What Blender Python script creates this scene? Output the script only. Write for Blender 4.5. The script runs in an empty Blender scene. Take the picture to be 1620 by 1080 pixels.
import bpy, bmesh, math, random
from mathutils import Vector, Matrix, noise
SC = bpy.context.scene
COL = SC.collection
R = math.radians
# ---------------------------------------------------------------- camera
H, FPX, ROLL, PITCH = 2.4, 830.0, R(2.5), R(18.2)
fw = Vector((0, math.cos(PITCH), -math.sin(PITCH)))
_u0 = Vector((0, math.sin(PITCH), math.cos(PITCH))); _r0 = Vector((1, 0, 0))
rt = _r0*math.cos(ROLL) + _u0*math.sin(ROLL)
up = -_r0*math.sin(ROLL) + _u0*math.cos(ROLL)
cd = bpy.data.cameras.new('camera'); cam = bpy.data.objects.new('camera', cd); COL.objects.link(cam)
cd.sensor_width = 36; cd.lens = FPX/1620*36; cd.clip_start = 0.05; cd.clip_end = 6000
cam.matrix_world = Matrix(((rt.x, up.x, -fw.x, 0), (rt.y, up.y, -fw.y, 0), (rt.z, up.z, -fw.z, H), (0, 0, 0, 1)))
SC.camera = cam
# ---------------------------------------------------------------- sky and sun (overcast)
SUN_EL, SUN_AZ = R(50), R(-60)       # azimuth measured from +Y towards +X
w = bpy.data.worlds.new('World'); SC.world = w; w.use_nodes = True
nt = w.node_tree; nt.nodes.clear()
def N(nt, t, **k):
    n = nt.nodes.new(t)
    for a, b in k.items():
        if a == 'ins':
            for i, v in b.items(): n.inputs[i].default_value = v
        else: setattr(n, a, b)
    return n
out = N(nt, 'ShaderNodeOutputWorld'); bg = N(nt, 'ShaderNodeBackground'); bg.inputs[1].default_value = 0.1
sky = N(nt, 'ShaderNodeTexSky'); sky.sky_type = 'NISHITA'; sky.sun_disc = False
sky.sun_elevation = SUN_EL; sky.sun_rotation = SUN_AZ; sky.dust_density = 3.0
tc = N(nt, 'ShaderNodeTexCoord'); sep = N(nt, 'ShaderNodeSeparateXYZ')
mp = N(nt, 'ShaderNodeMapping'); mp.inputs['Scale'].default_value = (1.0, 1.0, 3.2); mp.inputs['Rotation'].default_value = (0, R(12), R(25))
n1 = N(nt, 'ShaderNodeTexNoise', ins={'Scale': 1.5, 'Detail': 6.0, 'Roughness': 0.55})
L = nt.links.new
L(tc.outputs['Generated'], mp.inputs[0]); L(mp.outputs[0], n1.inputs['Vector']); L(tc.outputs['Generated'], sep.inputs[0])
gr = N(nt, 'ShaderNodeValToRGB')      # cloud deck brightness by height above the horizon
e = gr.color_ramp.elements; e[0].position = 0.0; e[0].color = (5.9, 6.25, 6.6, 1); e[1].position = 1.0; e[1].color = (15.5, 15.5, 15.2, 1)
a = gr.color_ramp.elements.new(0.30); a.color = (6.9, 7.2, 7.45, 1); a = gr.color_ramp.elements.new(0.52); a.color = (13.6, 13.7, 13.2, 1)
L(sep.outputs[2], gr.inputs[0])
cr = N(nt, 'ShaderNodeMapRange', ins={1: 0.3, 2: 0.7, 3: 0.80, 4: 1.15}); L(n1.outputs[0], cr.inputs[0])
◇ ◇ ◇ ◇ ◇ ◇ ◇
Make a tally of the lines in this data that include the string "scene", and answer with that tally alone.

Worked solution:
2